Pressure doubles when power is 4 times bigger.

Up to a point, your ear responds to pressure, not power.

From soft to medium-loud, 4X Watts makes "twice as loud".

Past medium-loud, your ear tenses-up to protect your hearing.

Even a Champ or Junior plays bigger than medium-loud.

So you apply 4X power, your ear tenses-up, you need 2 or 3 times more power (and more tense-up) to reach "twice". Roughly "10X" at the loudest levels people can usually afford. If you work tight against a Marshall Stack you may reach a point that even 20X power is hardly "twice as loud". (Eventually that Marshall isn't very loud; and everything else is awful soft.)

> play through two.

It sounds "richer" with a touch of "queer".

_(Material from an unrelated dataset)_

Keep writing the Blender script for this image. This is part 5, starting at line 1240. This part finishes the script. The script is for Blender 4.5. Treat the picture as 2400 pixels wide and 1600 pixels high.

Two normal speakers side-by-side won't "add" or "multiply" for the reasons Abbey said. Some frequencies in some directions may be double-pressure; other freqs and angles will null-out. On a sound with no objective reference, the more-complex sound give the ear more/different details to listen to: "richer". It may be louder, but more/less in different directions and for different sounds being put in.

> play through two.

That Marshall Stack is a good example. You can run "half stack" 100W in 4 cones or "full stack" 200W in 8 cones in a plane-array. The array does effectly sum the _bottom_ octaves of guitar on-axis. If you stand a mile away (so your ear is not OVERWHELMED), in the bass the Full Stack is about twice as loud directly in front and somewhat softer directly overhead; it puts sound where the paying customers usually are. A Quad Stack (16 cones) with just a couple hundred watts would throw LOUD the length of a football field in days when PA systems rarely could.

However for anything more complex than a guitar, the off-axis (side-seats) response heard from multiple (4, 8, 16!) cones is so scrambled-up that vocals lose clarity. Any "good" thing can be taken too far.